What I would have Told KFC to do

I had an interesting discussion with a client about my KFC post. The question that they asked was that if I had been working on reputation management with KFC, what would I have had them do differently?

It was a great question which eventually led to this post. When an event like rats in a restaurant happens, no amount of PR or reputation management will make the story go away. The situation happened, and what you are trying to do is mitigate the impact of negative press that you are receiving. In the KFC case, as a result of their inactivity, search engine result pages and social media sites like Technorati and YouTube are full of KFC and rats stories. These postings and files will live infamously online for years, impacting the public perception of KFC for years.

So what should they have done differently? My goal would have been to get “KFC friendly” listings in the search engine results pages as well as in the blogosphere. Since I need to actively combat all the negative news about KFC I need a syndication method to distribute my content. This I need a blog site with RSS. Many major companies have hundreds of domains that they own and are sitting around. We would role out one of these domains (something like www.kfcfightsback.com) and distribute all press releases from this site.

Now some of you SEO’s are asking, what about the Google Sandbox for new domains? This web site will be KFC response to the world. It will generate links, traffic and buzz practically overnight. As a result it will not enter the sandbox. This tactic was very successful with Katrina and the Tsunami in Asia, where brand new web sites appeared overnight in Google.

Now that we have this new web site, KFC should have issued a series of press releases (all using this domain). The press releases should inform the public that we KFC is aware of the situation and it working the Health Department to understand what happened, and what they are doing about it. The original press release saying this was a local issue should never have occurred. By issuing a series of press releases we are getting the KFC version of the story out into the media and onto the Internet.

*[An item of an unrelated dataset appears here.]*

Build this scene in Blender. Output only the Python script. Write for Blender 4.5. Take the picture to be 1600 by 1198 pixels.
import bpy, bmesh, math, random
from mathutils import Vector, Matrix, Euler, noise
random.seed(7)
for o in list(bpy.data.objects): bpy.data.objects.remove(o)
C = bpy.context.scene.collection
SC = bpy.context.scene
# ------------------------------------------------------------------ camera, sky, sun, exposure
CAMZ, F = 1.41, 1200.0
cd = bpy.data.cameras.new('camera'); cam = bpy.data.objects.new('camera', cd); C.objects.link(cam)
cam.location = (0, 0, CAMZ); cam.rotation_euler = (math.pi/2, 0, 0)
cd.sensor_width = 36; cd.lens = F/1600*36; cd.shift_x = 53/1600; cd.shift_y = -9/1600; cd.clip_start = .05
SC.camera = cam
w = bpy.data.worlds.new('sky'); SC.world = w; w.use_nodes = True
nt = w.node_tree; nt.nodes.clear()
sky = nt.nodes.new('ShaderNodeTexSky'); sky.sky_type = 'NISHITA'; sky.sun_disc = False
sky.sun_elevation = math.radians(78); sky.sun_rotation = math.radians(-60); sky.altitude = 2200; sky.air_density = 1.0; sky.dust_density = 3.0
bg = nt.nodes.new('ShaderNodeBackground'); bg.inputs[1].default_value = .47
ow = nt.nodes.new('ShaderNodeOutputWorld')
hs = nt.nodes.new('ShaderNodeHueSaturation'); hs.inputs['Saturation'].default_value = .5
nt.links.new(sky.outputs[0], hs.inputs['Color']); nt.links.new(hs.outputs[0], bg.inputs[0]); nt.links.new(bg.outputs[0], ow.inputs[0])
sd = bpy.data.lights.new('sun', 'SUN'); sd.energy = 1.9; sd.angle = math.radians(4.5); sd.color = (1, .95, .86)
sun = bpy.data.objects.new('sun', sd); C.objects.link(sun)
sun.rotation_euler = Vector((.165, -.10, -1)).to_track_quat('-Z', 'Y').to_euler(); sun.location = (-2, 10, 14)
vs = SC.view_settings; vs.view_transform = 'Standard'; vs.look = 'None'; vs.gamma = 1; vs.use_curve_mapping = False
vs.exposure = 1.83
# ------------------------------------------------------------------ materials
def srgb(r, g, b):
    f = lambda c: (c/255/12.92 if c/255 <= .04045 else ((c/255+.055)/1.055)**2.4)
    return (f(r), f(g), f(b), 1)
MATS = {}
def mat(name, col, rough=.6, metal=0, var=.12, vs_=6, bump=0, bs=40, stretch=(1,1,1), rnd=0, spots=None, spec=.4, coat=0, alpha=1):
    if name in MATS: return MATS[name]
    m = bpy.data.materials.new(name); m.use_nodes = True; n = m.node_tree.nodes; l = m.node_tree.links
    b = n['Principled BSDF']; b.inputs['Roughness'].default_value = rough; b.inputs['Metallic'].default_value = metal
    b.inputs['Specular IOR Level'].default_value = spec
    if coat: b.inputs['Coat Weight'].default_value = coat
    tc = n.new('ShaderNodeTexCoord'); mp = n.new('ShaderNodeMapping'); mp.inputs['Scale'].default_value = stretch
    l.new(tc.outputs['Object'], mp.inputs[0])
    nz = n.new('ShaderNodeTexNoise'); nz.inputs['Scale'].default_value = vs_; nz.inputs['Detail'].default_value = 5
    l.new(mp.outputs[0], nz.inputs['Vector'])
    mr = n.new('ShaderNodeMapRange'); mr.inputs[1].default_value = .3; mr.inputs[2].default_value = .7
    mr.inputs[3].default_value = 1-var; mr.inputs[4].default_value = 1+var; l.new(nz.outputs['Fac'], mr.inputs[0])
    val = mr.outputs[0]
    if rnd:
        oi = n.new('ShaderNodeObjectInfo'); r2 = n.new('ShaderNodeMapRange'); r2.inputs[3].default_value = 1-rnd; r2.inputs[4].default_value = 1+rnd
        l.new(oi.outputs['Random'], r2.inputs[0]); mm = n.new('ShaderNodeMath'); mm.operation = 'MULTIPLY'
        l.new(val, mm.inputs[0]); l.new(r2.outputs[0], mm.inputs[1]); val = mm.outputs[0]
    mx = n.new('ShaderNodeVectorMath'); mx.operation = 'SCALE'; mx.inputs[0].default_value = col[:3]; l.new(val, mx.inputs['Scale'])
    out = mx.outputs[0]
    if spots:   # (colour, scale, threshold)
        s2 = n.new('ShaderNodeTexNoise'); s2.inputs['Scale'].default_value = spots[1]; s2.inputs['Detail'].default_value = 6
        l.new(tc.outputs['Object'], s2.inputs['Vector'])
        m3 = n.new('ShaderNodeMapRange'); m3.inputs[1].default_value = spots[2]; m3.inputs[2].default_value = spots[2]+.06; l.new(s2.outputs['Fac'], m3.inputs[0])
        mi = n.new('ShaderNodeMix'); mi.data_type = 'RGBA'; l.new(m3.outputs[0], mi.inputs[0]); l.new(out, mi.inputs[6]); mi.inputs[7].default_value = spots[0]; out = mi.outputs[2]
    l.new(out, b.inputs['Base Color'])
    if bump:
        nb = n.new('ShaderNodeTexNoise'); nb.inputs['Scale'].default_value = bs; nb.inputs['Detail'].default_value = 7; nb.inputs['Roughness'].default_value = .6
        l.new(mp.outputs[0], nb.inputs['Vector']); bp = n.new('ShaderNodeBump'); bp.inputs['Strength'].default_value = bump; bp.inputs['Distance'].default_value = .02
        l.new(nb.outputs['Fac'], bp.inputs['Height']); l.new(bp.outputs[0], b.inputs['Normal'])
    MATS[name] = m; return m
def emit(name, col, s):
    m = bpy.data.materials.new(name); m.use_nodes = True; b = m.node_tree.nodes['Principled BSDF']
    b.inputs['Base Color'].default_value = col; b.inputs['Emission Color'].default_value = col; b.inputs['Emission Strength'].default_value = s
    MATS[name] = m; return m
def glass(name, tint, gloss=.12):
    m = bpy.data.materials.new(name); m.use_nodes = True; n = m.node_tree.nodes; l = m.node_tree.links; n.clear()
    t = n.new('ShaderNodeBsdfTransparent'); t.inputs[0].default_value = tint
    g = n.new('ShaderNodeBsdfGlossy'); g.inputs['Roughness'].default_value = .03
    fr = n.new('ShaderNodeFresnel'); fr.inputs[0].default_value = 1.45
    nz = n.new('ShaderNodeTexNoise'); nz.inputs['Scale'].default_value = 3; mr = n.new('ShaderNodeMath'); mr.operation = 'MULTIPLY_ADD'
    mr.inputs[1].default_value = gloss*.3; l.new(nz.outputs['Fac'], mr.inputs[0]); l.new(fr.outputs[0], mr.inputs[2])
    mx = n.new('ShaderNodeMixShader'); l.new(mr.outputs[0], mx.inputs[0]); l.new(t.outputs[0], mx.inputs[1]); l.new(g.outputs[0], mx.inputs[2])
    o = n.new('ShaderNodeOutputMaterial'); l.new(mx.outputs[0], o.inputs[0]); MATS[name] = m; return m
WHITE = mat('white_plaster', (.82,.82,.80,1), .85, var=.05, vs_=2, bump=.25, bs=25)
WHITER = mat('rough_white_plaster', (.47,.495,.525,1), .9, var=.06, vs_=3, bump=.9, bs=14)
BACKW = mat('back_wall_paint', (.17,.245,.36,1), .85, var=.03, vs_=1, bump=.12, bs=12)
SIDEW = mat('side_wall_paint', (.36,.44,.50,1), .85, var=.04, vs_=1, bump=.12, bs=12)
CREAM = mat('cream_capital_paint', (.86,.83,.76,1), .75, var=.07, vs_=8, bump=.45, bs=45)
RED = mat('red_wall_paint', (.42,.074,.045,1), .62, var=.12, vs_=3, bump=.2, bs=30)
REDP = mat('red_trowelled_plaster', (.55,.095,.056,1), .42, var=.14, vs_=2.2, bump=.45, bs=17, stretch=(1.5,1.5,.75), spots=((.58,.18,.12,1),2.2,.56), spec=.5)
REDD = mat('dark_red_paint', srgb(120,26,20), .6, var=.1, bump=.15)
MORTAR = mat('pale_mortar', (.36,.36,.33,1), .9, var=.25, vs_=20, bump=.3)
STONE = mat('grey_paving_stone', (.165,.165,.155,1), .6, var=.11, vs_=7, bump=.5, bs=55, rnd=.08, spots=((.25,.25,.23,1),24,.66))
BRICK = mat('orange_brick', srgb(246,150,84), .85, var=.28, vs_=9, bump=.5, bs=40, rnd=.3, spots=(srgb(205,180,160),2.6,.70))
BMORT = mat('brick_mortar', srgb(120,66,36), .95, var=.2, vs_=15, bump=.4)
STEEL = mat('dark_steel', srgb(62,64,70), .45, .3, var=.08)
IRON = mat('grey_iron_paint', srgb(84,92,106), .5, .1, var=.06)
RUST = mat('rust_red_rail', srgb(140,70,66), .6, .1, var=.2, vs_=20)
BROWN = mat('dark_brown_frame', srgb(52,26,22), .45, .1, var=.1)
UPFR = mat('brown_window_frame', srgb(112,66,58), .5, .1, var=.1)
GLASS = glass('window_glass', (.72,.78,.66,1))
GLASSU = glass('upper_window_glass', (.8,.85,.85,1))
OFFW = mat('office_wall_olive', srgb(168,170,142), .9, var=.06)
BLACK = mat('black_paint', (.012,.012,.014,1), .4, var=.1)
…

The second step was making the KFC press team available to the major newspapers and high authority bloggers for interviews and comments. My goal here is to generate some positive articles about the situation. By not doing anything, KFC was conceding that the top thirty listings in Google would all be negative. One of the goals of any reputation management strategy is to capture back some listings with positive articles and stories.

By adding multiple press releases and making the PR team available to authoritative Bloggers and media personnel, my goal is to recapture 10 of the top 30 spots back. That means that 1/3 of the top 30 Google results now contain positive “rat” stories instead of negative ones. Also, by having positive stories intermeshed with negative stories, I am also lowering the impact of the negative articles.

The next step is the most critical and that is to convince consumers that it is safe to come back into a KFC store. Rats and restaurants don’t mix, which make this a much harder reputation issue than the one that JetBlue has. So KFC needs to generate buzz and regain customer confidence. One way to do that would be to have a special KFC day where everything in the restaurant is 50% off. You create buzz and hoopla around March 14 (random date) to get people into the store. You run contests online, and give away coupons on the site redeemable for free drinks etc. The concept here is to create a third wave (press releases and interviews being the first two waves) of articles and postings about KFC that will work themselves into the search engine results pages and blogosphere. A major campaign could be expected to capture another 8-10 of these Google spots.

By mid-March I would expect that about 2/3rds of the “KFC + Rats” results on Google contain neutral or positive stories instead of containing purely negative stories. As a result, the ten negative stories are surrounded by more positive stories, further negating their impact.

This is what I would have told KFC. What would you have told them?